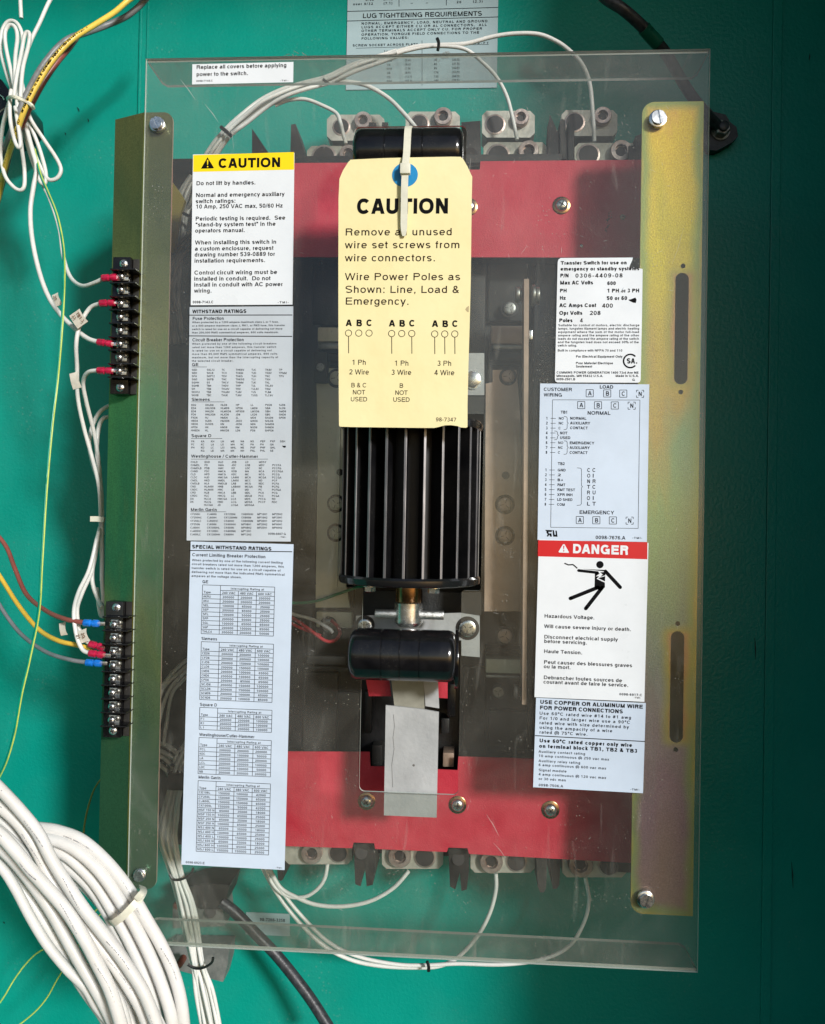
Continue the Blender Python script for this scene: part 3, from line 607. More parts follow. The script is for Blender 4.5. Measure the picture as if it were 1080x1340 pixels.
for pts, lab in (([(133, 690, .14), (134, 720, .14), (134, 760, .15), (136, 800, .15), (133, 806, .15), (130, 795, .15), (127, 770, .14)], 'white wire looping tight against the bracket above the lower terminal block'),
                 ([(130, 695, .15), (123, 730, .15), (121, 760, .15), (128, 783, .15), (134, 795, .16)], 'white wire crossing in front of the tight loop beside the bracket'),
                 ([(145, 530, .14), (132, 538, .15), (122, 555, .15), (117, 580, .15), (122, 608, .15), (131, 640, .14), (132, 690, .14)], 'dull white wire coming out from behind the bracket below the upper block'),
                 ([(148, 545, .14), (135, 548, .15), (129, 562, .15), (127, 590, .15), (131, 625, .14), (133, 650, .14), (134, 700, .14)], 'second dull white wire bending out from behind the bracket')):
    cable('white_wire', lab, pts, 2.9, white_ins, cat='wire')
o = B().sweep(PP([(119, 679), (127, 679), (137, 680)], .158), 0, flat=(7 * S(.15), .003)).done('cable_tie', tie_w); tagp(o, 'short clear nylon tie holding the white wires beside the bracket', 'cable tie')
# paper marker sleeves
for i, (x, y, a, w, h, L) in enumerate(((75, 392, 65, 17, 9, 'small paper marker on the long white wire'), (103, 417, 55, 21, 17, 'big paper marker with brown letters on the second white wire'), (99, 498, 75, 22, 12, 'paper marker on the wire of the lowest red sleeve'), (110, 832, 70, 17, 12, 'paper marker above the bright red sleeve of the lower block'), (83, 823, 80, 17, 9, 'folded blank marker behind the brown wire'))):
    hh = .206 if i != 4 else .19; c = P(x, y, hh); s = S(hh); b = B(); an = R(a)
    rot = Matrix.Rotation(an, 3, 'Y'); n = 9; top = []
    pts = [(-w / 2 + w * k / (n - 1), 0) for k in range(n)]
    g = [[None, None] for _ in pts]
    for k, (u, _) in enumerate(pts):
        d = .0028 * (1 - (2 * k / (n - 1) - 1) ** 2)
        for j, v in enumerate((-h / 2, h / 2)):
            g[k][j] = b.bm.verts.new(c + rot @ Vector((u * s, -d * (1 if j else .4), v * s)))
    for k in range(n - 1): b.bm.faces.new((g[k][0], g[k + 1][0], g[k + 1][1], g[k][1]))
    r = bmesh.ops.extrude_face_region(b.bm, geom=b.bm.faces[:]); bmesh.ops.translate(b.bm, vec=(0, .0008, 0), verts=[q for q in r['geom'] if isinstance(q, bmesh.types.BMVert)])
    o = b.done('wire_marker', flagm, None, True, 40); tagp(o, L, 'marker')
    if i in (1, 3, 0): MARKERS.append((o, c, an, s, w, h, i))
# ================================================================== loose wiring upper left
yl = mat('printed_yellow_insulation', (.78, .55, .09), .35, var=.06, vscale=60)
ypts = [(200, -15, .11), (172, -2, .115), (150, 16, .125), (125, 32, .14), (101, 47, .152), (83, 63, .157), (64, 86, .161), (45, 118, .163), (32, 145, .163), (21, 175, .155), (12, 200, .14), (5, 225, .125), (0, 250, .11), (-10, 290, .1)]
t = thing('yellow_wire', 'yellow wire with black lettering between the grey and brown wires at the coil', 'wire', tuple(P(*ypts[0])))
ysp = spline(PP(ypts), 10)
B().sweep(ysp, 3.6 * S(.14), 10).done('insulation', yl, t, True, 60)
b = B(); rnd = random.Random(3)
for i in range(34, len(ysp) - 12):                      # row of black printed characters along the wire
    for f in (0, .5):
        p = ysp[i].lerp(ysp[i + 1], f); d = (ysp[i + 1] - ysp[i]).normalized()
        if rnd.random() < .2: continue
        s = S(.14); an = math.atan2(-d.z, d.x)
        nrm = Vector((-d.z, 0, d.x)) * (.3 * s); q = p + FR * 3.62 * s
        for kk in range(2):
            b.box(q + nrm + d * rnd.uniform(-.6, .6) * s, (rnd.uniform(.5, 1.3) * s, .0001, rnd.uniform(1.6, 3.8) * s), 0, 0, Matrix.Rotation(an + rnd.choice((0, .5, -.5)), 3, 'Y'))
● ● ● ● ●
> AIM: The data above needs to be retyped exactly, with the images left out.

> FULL RESPONSE:
Continue the Blender Python script for this scene: part 3, from line 607. More parts follow. The script is for Blender 4.5. Measure the picture as if it were 1080x1340 pixels.
for pts, lab in (([(133, 690, .14), (134, 720, .14), (134, 760, .15), (136, 800, .15), (133, 806, .15), (130, 795, .15), (127, 770, .14)], 'white wire looping tight against the bracket above the lower terminal block'),
                 ([(130, 695, .15), (123, 730, .15), (121, 760, .15), (128, 783, .15), (134, 795, .16)], 'white wire crossing in front of the tight loop beside the bracket'),
                 ([(145, 530, .14), (132, 538, .15), (122, 555, .15), (117, 580, .15), (122, 608, .15), (131, 640, .14), (132, 690, .14)], 'dull white wire coming out from behind the bracket below the upper block'),
                 ([(148, 545, .14), (135, 548, .15), (129, 562, .15), (127, 590, .15), (131, 625, .14), (133, 650, .14), (134, 700, .14)], 'second dull white wire bending out from behind the bracket')):
    cable('white_wire', lab, pts, 2.9, white_ins, cat='wire')
o = B().sweep(PP([(119, 679), (127, 679), (137, 680)], .158), 0, flat=(7 * S(.15), .003)).done('cable_tie', tie_w); tagp(o, 'short clear nylon tie holding the white wires beside the bracket', 'cable tie')
# paper marker sleeves
for i, (x, y, a, w, h, L) in enumerate(((75, 392, 65, 17, 9, 'small paper marker on the long white wire'), (103, 417, 55, 21, 17, 'big paper marker with brown letters on the second white wire'), (99, 498, 75, 22, 12, 'paper marker on the wire of the lowest red sleeve'), (110, 832, 70, 17, 12, 'paper marker above the bright red sleeve of the lower block'), (83, 823, 80, 17, 9, 'folded blank marker behind the brown wire'))):
    hh = .206 if i != 4 else .19; c = P(x, y, hh); s = S(hh); b = B(); an = R(a)
    rot = Matrix.Rotation(an, 3, 'Y'); n = 9; top = []
    pts = [(-w / 2 + w * k / (n - 1), 0) for k in range(n)]
    g = [[None, None] for _ in pts]
    for k, (u, _) in enumerate(pts):
        d = .0028 * (1 - (2 * k / (n - 1) - 1) ** 2)
        for j, v in enumerate((-h / 2, h / 2)):
            g[k][j] = b.bm.verts.new(c + rot @ Vector((u * s, -d * (1 if j else .4), v * s)))
    for k in range(n - 1): b.bm.faces.new((g[k][0], g[k + 1][0], g[k + 1][1], g[k][1]))
    r = bmesh.ops.extrude_face_region(b.bm, geom=b.bm.faces[:]); bmesh.ops.translate(b.bm, vec=(0, .0008, 0), verts=[q for q in r['geom'] if isinstance(q, bmesh.types.BMVert)])
    o = b.done('wire_marker', flagm, None, True, 40); tagp(o, L, 'marker')
    if i in (1, 3, 0): MARKERS.append((o, c, an, s, w, h, i))
# ================================================================== loose wiring upper left
yl = mat('printed_yellow_insulation', (.78, .55, .09), .35, var=.06, vscale=60)
ypts = [(200, -15, .11), (172, -2, .115), (150, 16, .125), (125, 32, .14), (101, 47, .152), (83, 63, .157), (64, 86, .161), (45, 118, .163), (32, 145, .163), (21, 175, .155), (12, 200, .14), (5, 225, .125), (0, 250, .11), (-10, 290, .1)]
t = thing('yellow_wire', 'yellow wire with black lettering between the grey and brown wires at the coil', 'wire', tuple(P(*ypts[0])))
ysp = spline(PP(ypts), 10)
B().sweep(ysp, 3.6 * S(.14), 10).done('insulation', yl, t, True, 60)
b = B(); rnd = random.Random(3)
for i in range(34, len(ysp) - 12):                      # row of black printed characters along the wire
    for f in (0, .5):
        p = ysp[i].lerp(ysp[i + 1], f); d = (ysp[i + 1] - ysp[i]).normalized()
        if rnd.random() < .2: continue
        s = S(.14); an = math.atan2(-d.z, d.x)
        nrm = Vector((-d.z, 0, d.x)) * (.3 * s); q = p + FR * 3.62 * s
        for kk in range(2):
            b.box(q + nrm + d * rnd.uniform(-.6, .6) * s, (rnd.uniform(.5, 1.3) * s, .0001, rnd.uniform(1.6, 3.8) * s), 0, 0, Matrix.Rotation(an + rnd.choice((0, .5, -.5)), 3, 'Y'))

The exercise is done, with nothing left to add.